As were all parts of the law, the Sabbath was implemented for the good of the people. "The Sabbath was made for man, and not man for the Sabbath.” (Mark 2:27) The law required that the Sabbath was kept holy by resting. Take a look at this passage from Isaiah (58:13-14) –

”If because of the sabbath, you turn your foot from doing your own pleasure on My holy day, and call the sabbath a delight, the holy day of the LORD honorable, and honor it, desisting from your own ways, from seeking your own pleasure and speaking your own word, then you will take delight in the LORD, and I will make you ride on the heights of the earth; and I will feed you with the heritage of Jacob your father, for the mouth of the LORD has spoken."

In fact, lest we forget, it was one of the Ten Commandments. Any reason we religiously (no pun) follow the other nine but toss out number four as archaic? This isn’t a rhetorical question. I really don’t know where we got the idea that the Sabbath is dead. And it leads to my last question…

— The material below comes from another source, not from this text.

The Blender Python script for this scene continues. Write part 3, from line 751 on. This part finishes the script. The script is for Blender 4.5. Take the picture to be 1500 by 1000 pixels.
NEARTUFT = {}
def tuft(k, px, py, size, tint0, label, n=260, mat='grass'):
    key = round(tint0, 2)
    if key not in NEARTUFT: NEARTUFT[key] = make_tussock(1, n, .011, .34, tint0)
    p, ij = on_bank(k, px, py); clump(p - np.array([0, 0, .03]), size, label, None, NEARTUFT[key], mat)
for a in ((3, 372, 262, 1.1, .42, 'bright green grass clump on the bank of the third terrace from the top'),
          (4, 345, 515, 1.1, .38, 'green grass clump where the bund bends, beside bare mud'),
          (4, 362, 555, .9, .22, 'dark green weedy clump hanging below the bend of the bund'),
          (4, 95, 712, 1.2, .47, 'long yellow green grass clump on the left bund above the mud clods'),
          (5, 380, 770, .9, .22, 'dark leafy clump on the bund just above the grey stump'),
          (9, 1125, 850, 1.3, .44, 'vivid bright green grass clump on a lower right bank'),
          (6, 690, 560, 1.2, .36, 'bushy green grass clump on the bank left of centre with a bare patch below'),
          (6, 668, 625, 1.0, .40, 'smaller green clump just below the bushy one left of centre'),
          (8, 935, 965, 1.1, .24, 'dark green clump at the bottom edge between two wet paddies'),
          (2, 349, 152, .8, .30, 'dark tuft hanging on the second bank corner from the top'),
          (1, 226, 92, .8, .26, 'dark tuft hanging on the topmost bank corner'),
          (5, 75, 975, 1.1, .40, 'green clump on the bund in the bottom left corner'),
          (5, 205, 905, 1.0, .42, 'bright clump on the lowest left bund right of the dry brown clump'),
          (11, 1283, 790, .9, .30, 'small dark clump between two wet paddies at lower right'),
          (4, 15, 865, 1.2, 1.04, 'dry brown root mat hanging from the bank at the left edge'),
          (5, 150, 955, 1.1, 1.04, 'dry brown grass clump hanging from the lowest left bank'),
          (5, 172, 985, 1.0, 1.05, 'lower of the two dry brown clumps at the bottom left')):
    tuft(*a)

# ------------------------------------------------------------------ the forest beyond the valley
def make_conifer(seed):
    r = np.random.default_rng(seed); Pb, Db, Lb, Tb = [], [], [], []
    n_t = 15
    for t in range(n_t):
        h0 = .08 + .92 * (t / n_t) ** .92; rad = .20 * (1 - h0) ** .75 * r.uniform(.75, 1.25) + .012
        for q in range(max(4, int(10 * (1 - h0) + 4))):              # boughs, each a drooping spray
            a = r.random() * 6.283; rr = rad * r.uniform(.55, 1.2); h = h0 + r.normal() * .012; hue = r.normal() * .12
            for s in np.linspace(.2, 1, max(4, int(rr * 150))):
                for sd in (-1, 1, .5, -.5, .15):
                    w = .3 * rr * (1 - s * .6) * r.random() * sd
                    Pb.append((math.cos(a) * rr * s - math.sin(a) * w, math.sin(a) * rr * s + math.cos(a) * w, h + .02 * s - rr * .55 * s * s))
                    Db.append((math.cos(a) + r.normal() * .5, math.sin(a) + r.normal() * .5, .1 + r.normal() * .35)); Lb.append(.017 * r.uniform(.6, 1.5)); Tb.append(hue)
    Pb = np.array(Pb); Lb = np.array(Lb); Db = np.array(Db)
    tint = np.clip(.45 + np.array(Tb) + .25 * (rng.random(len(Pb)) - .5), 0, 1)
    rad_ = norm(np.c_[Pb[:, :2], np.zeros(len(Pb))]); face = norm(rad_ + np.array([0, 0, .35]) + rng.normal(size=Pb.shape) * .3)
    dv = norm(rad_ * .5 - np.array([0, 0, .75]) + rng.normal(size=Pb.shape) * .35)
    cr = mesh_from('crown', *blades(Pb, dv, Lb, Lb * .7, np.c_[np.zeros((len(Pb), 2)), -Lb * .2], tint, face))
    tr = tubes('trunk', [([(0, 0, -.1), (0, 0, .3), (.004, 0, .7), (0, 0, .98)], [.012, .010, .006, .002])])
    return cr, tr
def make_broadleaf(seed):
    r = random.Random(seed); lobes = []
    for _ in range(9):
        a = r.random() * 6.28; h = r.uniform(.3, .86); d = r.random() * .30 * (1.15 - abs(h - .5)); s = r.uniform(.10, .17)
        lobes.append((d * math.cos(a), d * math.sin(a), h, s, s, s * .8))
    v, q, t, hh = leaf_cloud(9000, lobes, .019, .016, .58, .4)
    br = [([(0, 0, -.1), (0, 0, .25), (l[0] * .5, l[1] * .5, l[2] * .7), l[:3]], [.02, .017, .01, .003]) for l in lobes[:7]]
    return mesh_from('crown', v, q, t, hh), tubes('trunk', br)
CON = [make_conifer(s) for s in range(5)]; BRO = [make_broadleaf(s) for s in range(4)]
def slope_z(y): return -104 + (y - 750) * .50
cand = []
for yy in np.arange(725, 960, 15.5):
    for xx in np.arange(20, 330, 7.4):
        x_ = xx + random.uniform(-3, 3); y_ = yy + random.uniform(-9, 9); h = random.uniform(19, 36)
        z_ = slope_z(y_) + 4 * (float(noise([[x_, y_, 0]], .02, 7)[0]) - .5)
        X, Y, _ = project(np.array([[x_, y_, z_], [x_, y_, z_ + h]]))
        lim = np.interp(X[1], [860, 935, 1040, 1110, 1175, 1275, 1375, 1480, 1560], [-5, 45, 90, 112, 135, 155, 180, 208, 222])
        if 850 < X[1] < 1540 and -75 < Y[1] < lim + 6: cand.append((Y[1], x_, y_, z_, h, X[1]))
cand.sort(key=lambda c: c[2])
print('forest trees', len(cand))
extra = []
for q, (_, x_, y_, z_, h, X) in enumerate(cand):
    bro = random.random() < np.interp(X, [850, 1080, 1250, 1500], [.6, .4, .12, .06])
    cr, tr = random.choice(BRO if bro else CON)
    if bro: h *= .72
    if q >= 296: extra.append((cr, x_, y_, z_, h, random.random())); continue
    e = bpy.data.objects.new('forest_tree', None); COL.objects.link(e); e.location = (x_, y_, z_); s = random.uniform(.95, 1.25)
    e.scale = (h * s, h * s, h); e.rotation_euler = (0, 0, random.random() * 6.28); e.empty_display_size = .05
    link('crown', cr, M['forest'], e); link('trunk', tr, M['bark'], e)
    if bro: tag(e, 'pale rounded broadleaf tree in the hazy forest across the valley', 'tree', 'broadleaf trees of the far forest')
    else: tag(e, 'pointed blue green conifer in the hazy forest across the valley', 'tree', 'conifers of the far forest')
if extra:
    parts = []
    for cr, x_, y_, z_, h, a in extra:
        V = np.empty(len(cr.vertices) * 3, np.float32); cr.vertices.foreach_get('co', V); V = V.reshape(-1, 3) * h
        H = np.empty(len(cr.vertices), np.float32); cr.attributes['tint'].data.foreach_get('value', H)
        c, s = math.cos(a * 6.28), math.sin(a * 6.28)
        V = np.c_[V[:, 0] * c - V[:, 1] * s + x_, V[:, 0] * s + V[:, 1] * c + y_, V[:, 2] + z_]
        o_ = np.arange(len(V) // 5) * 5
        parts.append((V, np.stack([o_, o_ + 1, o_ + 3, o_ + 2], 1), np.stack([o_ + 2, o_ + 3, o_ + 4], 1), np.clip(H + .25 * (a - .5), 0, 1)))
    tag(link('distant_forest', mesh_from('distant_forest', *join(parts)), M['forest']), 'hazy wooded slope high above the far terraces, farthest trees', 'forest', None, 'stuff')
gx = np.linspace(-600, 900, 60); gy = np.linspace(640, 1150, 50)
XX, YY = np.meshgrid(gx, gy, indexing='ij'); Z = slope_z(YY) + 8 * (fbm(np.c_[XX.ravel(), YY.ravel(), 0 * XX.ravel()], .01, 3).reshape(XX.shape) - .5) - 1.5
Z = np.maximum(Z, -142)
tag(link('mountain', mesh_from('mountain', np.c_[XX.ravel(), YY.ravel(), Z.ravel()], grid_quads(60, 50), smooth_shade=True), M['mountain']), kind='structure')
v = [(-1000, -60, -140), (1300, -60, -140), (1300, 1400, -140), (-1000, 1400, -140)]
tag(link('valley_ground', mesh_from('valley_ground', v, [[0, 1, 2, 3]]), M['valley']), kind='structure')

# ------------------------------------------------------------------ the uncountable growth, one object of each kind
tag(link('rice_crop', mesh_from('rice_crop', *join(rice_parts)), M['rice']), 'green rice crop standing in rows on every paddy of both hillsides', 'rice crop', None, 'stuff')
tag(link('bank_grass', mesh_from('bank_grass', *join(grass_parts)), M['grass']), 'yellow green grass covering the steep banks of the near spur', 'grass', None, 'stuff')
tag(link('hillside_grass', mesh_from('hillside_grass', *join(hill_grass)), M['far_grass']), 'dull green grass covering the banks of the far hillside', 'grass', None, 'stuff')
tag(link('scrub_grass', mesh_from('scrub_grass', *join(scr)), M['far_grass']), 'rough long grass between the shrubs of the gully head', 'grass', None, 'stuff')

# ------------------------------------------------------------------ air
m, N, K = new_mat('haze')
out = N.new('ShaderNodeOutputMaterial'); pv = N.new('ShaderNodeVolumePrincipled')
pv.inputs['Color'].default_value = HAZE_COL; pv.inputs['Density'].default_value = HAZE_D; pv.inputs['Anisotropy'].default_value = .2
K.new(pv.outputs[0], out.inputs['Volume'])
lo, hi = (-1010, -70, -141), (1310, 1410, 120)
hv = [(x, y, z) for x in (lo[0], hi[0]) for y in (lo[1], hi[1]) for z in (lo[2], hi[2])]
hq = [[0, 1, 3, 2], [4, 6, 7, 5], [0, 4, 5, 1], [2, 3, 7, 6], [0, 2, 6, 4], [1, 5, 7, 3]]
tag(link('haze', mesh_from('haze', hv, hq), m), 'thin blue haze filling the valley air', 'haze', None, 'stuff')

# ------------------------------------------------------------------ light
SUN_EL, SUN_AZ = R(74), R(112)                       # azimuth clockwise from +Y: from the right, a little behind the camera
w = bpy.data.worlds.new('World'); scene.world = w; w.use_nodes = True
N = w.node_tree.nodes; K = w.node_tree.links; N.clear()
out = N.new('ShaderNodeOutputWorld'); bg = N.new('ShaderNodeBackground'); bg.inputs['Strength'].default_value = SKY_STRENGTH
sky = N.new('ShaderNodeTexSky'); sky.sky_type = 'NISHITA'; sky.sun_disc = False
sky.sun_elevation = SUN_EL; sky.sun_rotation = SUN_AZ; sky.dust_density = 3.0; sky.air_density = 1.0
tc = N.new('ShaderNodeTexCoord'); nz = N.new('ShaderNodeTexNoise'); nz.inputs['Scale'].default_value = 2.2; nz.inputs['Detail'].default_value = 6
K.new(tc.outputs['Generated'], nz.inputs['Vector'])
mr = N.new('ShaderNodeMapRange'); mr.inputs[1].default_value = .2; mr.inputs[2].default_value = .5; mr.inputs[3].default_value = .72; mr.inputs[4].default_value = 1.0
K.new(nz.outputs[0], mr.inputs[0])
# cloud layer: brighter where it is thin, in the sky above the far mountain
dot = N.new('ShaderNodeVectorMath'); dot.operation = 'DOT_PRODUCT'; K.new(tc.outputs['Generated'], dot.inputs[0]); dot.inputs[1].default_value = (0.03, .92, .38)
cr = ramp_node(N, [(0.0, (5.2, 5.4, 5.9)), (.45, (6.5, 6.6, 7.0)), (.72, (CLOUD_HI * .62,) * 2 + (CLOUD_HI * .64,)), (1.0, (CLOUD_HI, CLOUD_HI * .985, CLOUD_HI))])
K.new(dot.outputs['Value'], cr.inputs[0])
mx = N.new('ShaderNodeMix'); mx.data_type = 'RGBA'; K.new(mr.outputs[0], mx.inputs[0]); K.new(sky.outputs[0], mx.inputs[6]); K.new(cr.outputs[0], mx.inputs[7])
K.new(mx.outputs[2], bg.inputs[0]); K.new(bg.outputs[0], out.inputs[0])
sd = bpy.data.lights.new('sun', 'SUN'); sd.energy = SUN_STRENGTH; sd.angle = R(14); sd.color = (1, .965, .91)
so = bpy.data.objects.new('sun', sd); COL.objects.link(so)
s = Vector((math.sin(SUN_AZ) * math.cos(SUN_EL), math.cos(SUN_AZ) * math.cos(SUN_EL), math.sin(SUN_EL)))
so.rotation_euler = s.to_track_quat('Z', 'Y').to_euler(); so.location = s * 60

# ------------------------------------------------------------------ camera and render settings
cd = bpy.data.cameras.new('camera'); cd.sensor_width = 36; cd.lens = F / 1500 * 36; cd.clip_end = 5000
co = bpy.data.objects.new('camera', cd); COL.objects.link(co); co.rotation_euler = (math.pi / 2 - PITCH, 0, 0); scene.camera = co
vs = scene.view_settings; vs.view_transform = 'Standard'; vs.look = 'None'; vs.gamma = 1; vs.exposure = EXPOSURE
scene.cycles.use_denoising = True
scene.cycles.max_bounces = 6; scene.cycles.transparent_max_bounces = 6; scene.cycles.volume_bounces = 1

Why don’t we keep the Sabbath day holy?
Even if it doesn’t matter whether we celebrate on Saturday or Sunday (we are mostly Gentiles so some may argue the Torah, ie. the Law, wasn’t written for us, though I find that highly disputable), shouldn’t we still be keeping whichever day holy? As in, not work? It used to be common amongst Christians to not go to our work places to work on a Sunday, but even then, meals were prepared, the house was cleaned, travelling took place, all things that most certainly did not make the day restful. And now, why Sunday is just another day. Why aren’t we keeping the Sabbath? Jesus apparently expected us to, for while talking about the end times he says, "But pray that your flight will not be in the winter, or on a Sabbath. (Matthew 24:20). Why? Because on a Sabbath, even in the end times, we ought to be resting.